Why does anyone bother replying to the OP when Jinx hasn’t returned to the thread?

Because OP’s begin threads, they don’t own them.

The problem with this is what many kids internalize is “Intro, point, bullshit bullshit bullshit, point, bullshit bullshit bullshit, point, bullshit, bullshit bullshit. Just get blah blah blah down because a paragraph is 9 sentences.”

Very highly structured approaches are lessons in begging the question: Make your point. Re-say it in different words three times. Restate in your original words, with a few pronouns swapped around". Kids with big vocabularies are then “better” writers because they can re-say their same point in a wider variety of ways. But it’s all bullshit, and they know it deep down. Over the years, it blossoms into a contempt for the study of English is general, because they’ve been taught that “success” in English is really about being the best bullshitter.

Now, a good teacher won’t let kids get away with that, but the real trick is making them not need to get away with it by focusing more on what support is, what it does, what it looks like, what it isn’t. That’s what I focus on when I work on developing writers. I may give them a pretty rigid framework just to save time, but that’s almost a detail leading up to what teaching writing is all about.

I never learned

Point. Support. Support. Support.

I was always taught

[Transition] Point. Example. Explanation. [Transition]

Where the example is a citation from an outside source, of if you’re analyzing, the text itself. Sometimes you’ll end up rolling the example into the point, if your point is something like [<Passage> is misleading]. Depends on the essay. Explanation explains how the example relates to the point, and why it supports it. After that’s wrapped up, it will usually tie your point back to how it supports your general argument.

It still works when you’re doing an argumentative essay with no “text” and no direct access to outside sources, but the nature of the “example” tends to be more rhetorical. One of the key words I find myself using in those cases is “consider” to establish a thought experiment.

If you can lay your hands on The Modern Practical Approach to Teaching English by Thomas O. Lund, you’ll find some excellent suggestions.

Mr. Lund was my teacher in middle school.

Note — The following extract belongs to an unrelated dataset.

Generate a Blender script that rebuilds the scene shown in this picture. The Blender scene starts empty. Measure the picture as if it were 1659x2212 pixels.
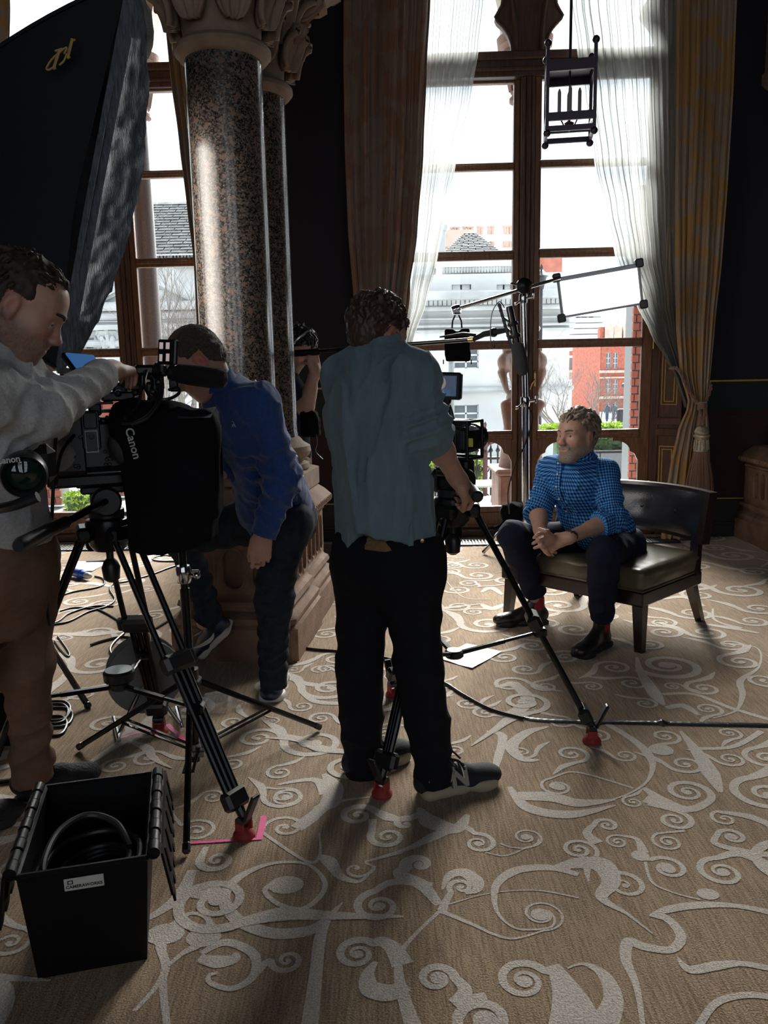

An unforgettably good teacher.

One thing he did that I genuinely loved: He graded all papers with a double grade. First grade for ideas and creativity; second grade for technical execution. Many, many kids who were lousy spellers but natural poets learned that they had something worth saying–and realized that if they’d pay slightly more attention to the mechanics, other people would want to read what they had to say. Mr. Lund would often read these great story/crappy spelling pieces out loud.

Imagine you’ve spent your whole life getting B- on your writing. Now imagine that someone holds up your work as an example of Cool Stuff. Imagine how inspired that kid would be!

The New Oxford Guide to Writing is excellent.